Quote 7
“Who are you?” he demanded, thunderstruck.
“We are roses,” the roses said.
And he was overcome with sadness. His flower had told him that she was the only one of her kind in all the universe. And here were five thousand of them, all alike, in one single garden! (20.6-8)
This is a pretty good reason for getting sad: Something that the prince had firmly believed to be true (that his own flower on his planet was totally unique) seems, in this moment, to be absolutely untrue. Boo.
Quote 8
“You have good poison? You are sure that it will not make me suffer too long?”
I stopped in my tracks, my heart torn asunder; but still I did not understand. (26.9-10)
The narrator’s emotions are faster than his brain. His “heart” knows what he doesn’t “understand.”
Quote 9
“So you, too, come from the sky! Which is your planet?”

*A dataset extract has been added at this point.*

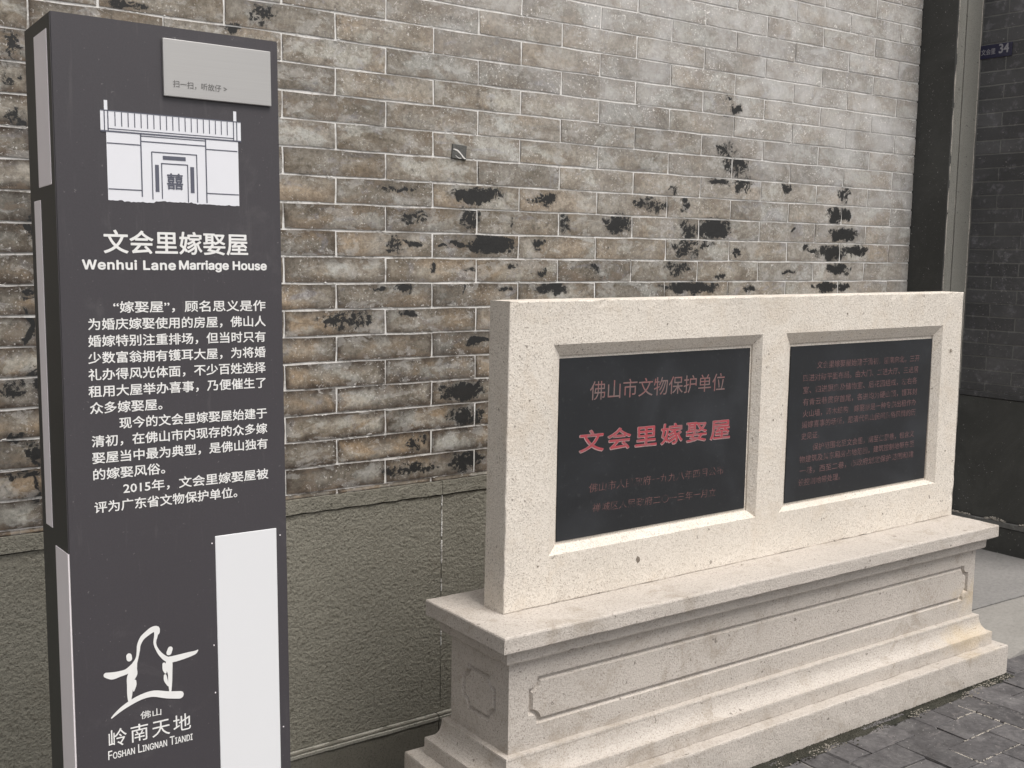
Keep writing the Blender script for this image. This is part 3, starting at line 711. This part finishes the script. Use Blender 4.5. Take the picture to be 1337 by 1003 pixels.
# pale mortar left in some of the paving joints
bm = bmesh.new()
def joint_run(x0, y0, x1, y1, wd, dens=1.0):
    n = int(math.hypot(x1 - x0, y1 - y0) / .0022 * dens)
    for q in range(n):
        t = rl.random(); x = x0 + (x1 - x0) * t; y = y0 + (y1 - y0) * t
        if mnoise.noise(Vector((x * 45, y * 45, 3))) < -.25: continue
        crumb(bm, (x + rl.gauss(0, wd * .35), y + rl.gauss(0, wd * .35), -.0012), rl.uniform(.001, .003), rl.uniform(.001, .003), .0022, rl)
joint_run(hx0, -.82, hx0, -1.15, .0028, 1.6); joint_run(hx0 - 3 * UN, -1.03, hx0 - 3 * UN, -1.32, .0036, 2.0)
joint_run(1.36, hy0 - UN, hx0, hy0 - UN, .003, 1.8); joint_run(1.47, hy0, hx0, hy0, .0030, 1.6); joint_run(hx0 + UN, -.88, hx0 + UN, -1.06, .002, .6)
joint_run(1.30, hy0 - 2 * UN, 1.46, hy0 - 2 * UN, .003, .9); joint_run(hx0, hy0 - 2 * UN, 1.75, hy0 - 2 * UN, .003, .8); joint_run(1.60, -.86, 1.66, -.86, .003, 1.5)
o = link_mesh('joint_mortar', bm, M['arris'], pave); o['kind'] = 'stuff'

# ------------------------------------------------------------------ monument
MY = -.0122; MC = Vector((.9752, -.636, GZ))
mon = empty('stone_monument', 'cream granite monument on a moulded plinth holding two black inscribed plaques', 'monument', MC)
mon.rotation_euler = (0, 0, MY)
hl, hd = .8675, .1504
def zz(z): return z - GZ
def sweep(name, prof, mat, seg=.02, amp=.0008, seed=0., capb=True):
    """profile [(inset, z)] from top to bottom swept round the rectangle"""
    bm = bmesh.new(); rings = []
    for e, z in prof:
        a, b_ = hl - e, hd - e; pts = []
        for (xa, ya), (xb, yb) in (((-a, -b_), (a, -b_)), ((a, -b_), (a, b_)), ((a, b_), (-a, b_)), ((-a, b_), (-a, -b_))):
            n = int((2 * hl if ya == yb else 2 * hd) / seg)
            for i in range(n): pts.append((xa + (xb - xa) * i / n, ya + (yb - ya) * i / n))
        rings.append([bm.verts.new(Vector((x, y, zz(z))) + mnoise.noise_vector(Vector((x * 26 + seed, y * 26, z * 40))) * amp) for x, y in pts])
    n = len(rings[0])
    for r in range(len(rings) - 1):
        for i in range(n): bm.faces.new((rings[r][i], rings[r][(i + 1) % n], rings[r + 1][(i + 1) % n], rings[r + 1][i]))
    bm.faces.new(rings[0]); bm.faces.new(rings[-1][::-1])
    return link_mesh(name, bm, mat, mon)
sweep('top_slab', [(.004, -1.2584), (.0012, -1.2596), (0, -1.2625), (.0002, -1.276), (0, -1.2915), (.001, -1.2935), (.004, -1.2941)], M['plinth'], amp=.0010)
sweep('cornice', [(.020, -1.2946), (.0222, -1.300), (.0228, -1.312), (.0233, -1.3240), (.0250, -1.3272), (.045, -1.3280)], M['plinth'], amp=.0008, seed=4)
EB = .0419
# plinth block with a grooved panel on front and ends
def notch(x0, x1, z0, z1, r, off):
    """rectangle with quarter-round bites out of its corners, grown by off"""
    pts = []
    for (cx, cz, a0) in ((x0, z0, 90), (x1, z0, 180), (x1, z1, 270), (x0, z1, 0)):
        rr = max(.0005, r - off); sx = -1 if cx == x0 else 1; sz = -1 if cz == z0 else 1
        for q in range(6):
            an = R_(a0 - 90 * q / 5) if False else R_(a0 - 0) 
            t = q / 5 * math.pi / 2
            # start on the edge we arrive along, finish on the edge we leave along
            if (sx, sz) == (-1, -1): dx, dz = math.sin(t) * rr, math.cos(t) * rr
            elif (sx, sz) == (1, -1): dx, dz = -math.cos(t) * rr, math.sin(t) * rr
            elif (sx, sz) == (1, 1): dx, dz = -math.sin(t) * rr, -math.cos(t) * rr
            else: dx, dz = math.cos(t) * rr, -math.sin(t) * rr
            ex = cx + sx * off * (1 if abs(dx) < 1e-9 else 1); ez = cz + sz * off
            if abs(dx) < 1e-9: ex, px_ = cx + sx * off, 0
            px_ = cx + dx; pz_ = cz + dz
            if q == 0 or q == 5:
                pass
            # keep the straight runs at the grown position
            if abs(dx) < rr * 1e-6: px_ = cx + sx * off
            if abs(dz) < rr * 1e-6: pz_ = cz + sz * off
            pts.append((px_, pz_))
    return pts
def grooved_face(bm, W, z0, z1, panel, conv):
    gw, gd = .0062, .0085
    loops = []
    for off, d in ((gw, 0), (gw * .35, gd), (-gw * .35, gd), (-gw, .0008)):
        loops.append([bm.verts.new(conv(x, z, d)) for x, z in notch(*panel, .022, off)])
    n = len(loops[0])
    for a, b_ in zip(loops[:-1], loops[1:]):
        for i in range(n): bm.faces.new((a[i], a[(i + 1) % n], b_[(i + 1) % n], b_[i]))
    f = bm.faces.new(loops[-1])
    outer = [bm.verts.new(conv(x, z, 0)) for x, z in ((-W, z0), (W, z0), (W, z1), (-W, z1))]
    es = [bm.edges.new((outer[i], outer[(i + 1) % 4])) for i in range(4)]
    es += [bm.edges.get((loops[0][i], loops[0][(i + 1) % n])) for i in range(n)]
    bmesh.ops.triangle_fill(bm, edges=es, use_beauty=True)
bm = bmesh.new(); A, B = hl - EB, hd - EB; zb0, zb1 = zz(-1.5262), zz(-1.3278)
pz0, pz1 = zz(-1.4705), zz(-1.3800)
grooved_face(bm, A, zb0, zb1, (-.769, .789, pz0, pz1), lambda x, z, d: (x, -B + d, z))
grooved_face(bm, A, zb0, zb1, (-.789, .769, pz0, pz1), lambda x, z, d: (-x, B - d, z))
grooved_face(bm, B, zb0, zb1, (-.060, .056, zz(-1.4745), zz(-1.3835)), lambda x, z, d: (-A + d, -x, z))
grooved_face(bm, B, zb0, zb1, (-.058, .058, zz(-1.4745), zz(-1.3835)), lambda x, z, d: (A - d, x, z))
bmesh.ops.remove_doubles(bm, verts=bm.verts, dist=1e-5)
link_mesh('plinth_block', bm, M['plinth'], mon)
cove = [(EB - .002, -1.5262), (.0281, -1.5268), (.0272, -1.5300), (.0274, -1.5345)]
for q in range(1, 9):
    t = q / 8; cove.append((.0272 - .0272 * (1 - math.cos(t * math.pi / 2)) ** 1.0 - .0004, -1.5345 - .0400 * math.sin(t * math.pi / 2)))
cove += [(-.0009, -1.5790), (-.0007, -1.590), (-.0007, -1.6105), (.004, -1.6112)]
sweep('moulding', cove, M['plinth'], amp=.0012, seed=9)
sweep('base_step', [(.01, -1.6114), (-.030, -1.6116), (-.0322, -1.6128), (-.0330, -1.6165), (-.0328, -1.64), (-.0330, -1.67), (-.0328, -1.697), (.0, -1.6975)], M['plinth'], amp=.0016, seed=15)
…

At that moment I caught a gleam of light in the impenetrable mystery of his presence; and I demanded, abruptly:
“Do you come from another planet?” (3.11-13)

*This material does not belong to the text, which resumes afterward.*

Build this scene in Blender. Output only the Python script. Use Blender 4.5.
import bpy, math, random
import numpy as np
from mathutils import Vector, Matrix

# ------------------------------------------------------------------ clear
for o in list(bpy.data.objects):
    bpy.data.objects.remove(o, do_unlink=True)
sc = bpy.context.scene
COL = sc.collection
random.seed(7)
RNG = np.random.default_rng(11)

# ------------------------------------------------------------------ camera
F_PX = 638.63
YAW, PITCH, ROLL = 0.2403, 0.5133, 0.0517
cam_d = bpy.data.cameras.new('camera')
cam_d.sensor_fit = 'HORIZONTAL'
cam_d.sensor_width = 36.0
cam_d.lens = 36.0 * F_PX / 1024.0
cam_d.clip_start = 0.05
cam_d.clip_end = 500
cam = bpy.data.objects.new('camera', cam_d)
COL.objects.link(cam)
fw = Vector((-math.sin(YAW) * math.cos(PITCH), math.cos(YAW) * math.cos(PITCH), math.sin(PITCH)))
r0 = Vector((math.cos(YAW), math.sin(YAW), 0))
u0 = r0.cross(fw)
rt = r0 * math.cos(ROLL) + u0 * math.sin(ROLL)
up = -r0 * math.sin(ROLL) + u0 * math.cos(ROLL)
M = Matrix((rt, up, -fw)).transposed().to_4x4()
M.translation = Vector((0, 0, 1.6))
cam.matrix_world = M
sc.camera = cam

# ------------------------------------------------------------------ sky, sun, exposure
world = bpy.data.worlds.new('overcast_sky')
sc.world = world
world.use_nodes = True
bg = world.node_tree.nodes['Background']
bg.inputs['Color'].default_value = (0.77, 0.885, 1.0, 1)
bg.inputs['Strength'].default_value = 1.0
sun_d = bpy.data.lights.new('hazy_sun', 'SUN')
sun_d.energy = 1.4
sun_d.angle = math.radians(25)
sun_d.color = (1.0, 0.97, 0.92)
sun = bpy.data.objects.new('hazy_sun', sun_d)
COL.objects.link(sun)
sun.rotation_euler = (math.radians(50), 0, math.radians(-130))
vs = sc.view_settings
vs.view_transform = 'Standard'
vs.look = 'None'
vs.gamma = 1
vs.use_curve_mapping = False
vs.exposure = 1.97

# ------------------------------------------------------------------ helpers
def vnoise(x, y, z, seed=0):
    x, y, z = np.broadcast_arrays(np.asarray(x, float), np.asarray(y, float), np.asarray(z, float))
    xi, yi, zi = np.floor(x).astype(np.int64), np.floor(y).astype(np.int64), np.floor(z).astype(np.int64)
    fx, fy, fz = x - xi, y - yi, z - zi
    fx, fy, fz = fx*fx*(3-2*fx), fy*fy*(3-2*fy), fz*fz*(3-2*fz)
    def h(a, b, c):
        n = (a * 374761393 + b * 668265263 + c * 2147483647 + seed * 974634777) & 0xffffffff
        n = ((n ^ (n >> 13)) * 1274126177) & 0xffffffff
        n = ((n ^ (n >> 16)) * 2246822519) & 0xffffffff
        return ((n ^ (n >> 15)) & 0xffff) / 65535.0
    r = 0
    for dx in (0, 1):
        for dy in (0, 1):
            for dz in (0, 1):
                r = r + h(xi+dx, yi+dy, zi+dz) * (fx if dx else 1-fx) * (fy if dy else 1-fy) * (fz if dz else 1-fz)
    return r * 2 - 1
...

Here, the prince points out what seems like a pretty important connection between himself and his potential new friend: they both “come from the sky.” But at the same time as he notices a similarity, he points to a difference. The narrator isn’t from another planet, and the prince is. Something that seems really normal to the prince (being from another planet) is actually incredibly surprising to the narrator.